Counting and Playing Swing Rhythms

In some styles of music it is common to play eighth notes in a pattern of long-short rhythms rather than playing the rhythms as notated. This is known as a swung rhythm. Swung eighth notes are found in many styles, including rock, blues, and jazz.

Some music may include eighth notes that are played normally in addition to the swung eighth notes. Eighth notes that aren't swung are often called straight eighths to distinguish them from swung eighth notes.

If swung eighth notes are indicated, all rhythmic values other than eighth notes will generally be unaffected and played normally.

Long / Short Rhythms

The pattern of long and short notes in swung eighth notes isn't clearly defined. It's often more about feel than playing an exact rhythm. However, the long/short rhythmic pattern will generally be close to one of two rhythms:

Rhythm One

The first long/short pattern is a quarter note triplet followed by an eighth note triplet:

Swung rhythms notated as triplets

Rhythm Two

The other common pattern is a dotted eighth note paired with a sixteenth note:

Swung rhythms notated as dotted eighths and sixteenths

If you think about the long/short patterns in terms of ratios, it may make more sense. Straight eighths would be 1:1. The first rhythm above would be a 2:1 ratio, while the second would be 3:1. The first number in the ratio represents the long note value and the second number indicates the short value. For example 3:1 means that the long note value is three times longer than the short value (i.e., a dotted eighth paired with a sixteenth note).

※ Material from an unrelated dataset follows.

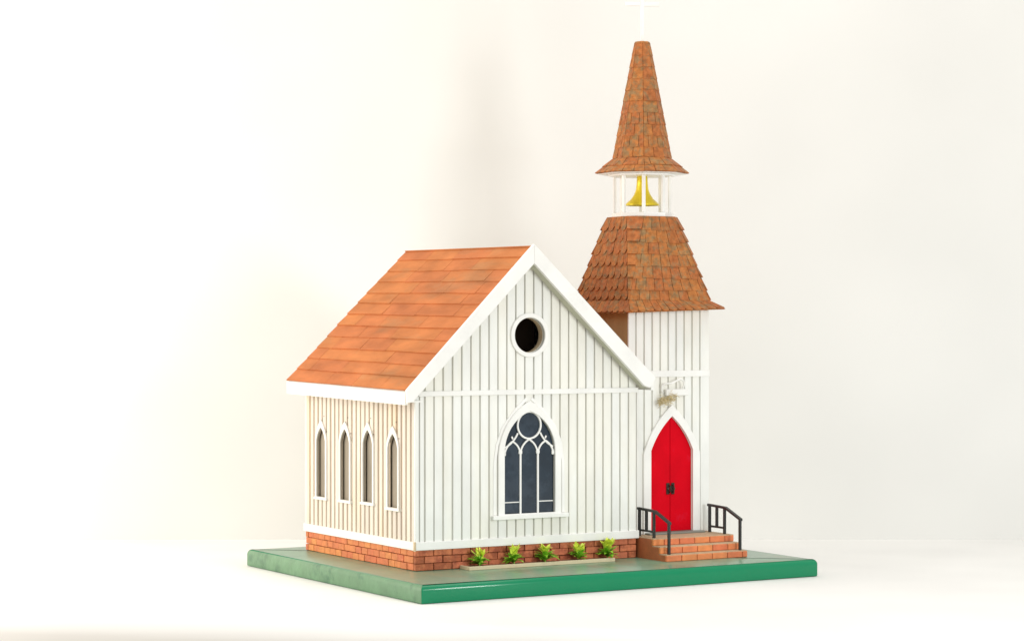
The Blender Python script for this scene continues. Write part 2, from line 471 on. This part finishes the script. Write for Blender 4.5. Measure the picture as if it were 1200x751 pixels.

Hearing the Difference Between Straight and Swung Eighths

Below are two audio examples of the same guitar riff. The riff is a common blues boogie bass accompaniment pattern that may be played straight or swung depending on the player. Listen closely to the rhythm in both clips. Do you hear the difference between the straight and swung examples?

Description Audio
straight eighths
swung eighths

Notating Swung Eighth Notes

Swung eighths are generally notated as regular eighth notes with an indication at the beginning of a piece or section that is to be played with swung eighths:

Music notation symbol for indicating swung eighth notes

This indication can be canceled by using the following notation:

Music notation symbol canceling swung eighth notes

Some music may use textual indications instead of or in addition to the symbols above. Common examples of this include "Swing" and "Shuffle." Below is an example of a textual indication used with a symbol:

Swung eighth notes notated with a textual indication and symbol

Compound Time Signatures

Swung rhythms may occasionally be written in a compound time signature as shown below:

Swung rhythms notated using a compound time signature

Counting Swung Eighth Notes

Swung eighth notes can be counted by counting as you would for regular eighth notes, but shifting the 'and' of the beat so that the rhythm approximates the rhythms given above.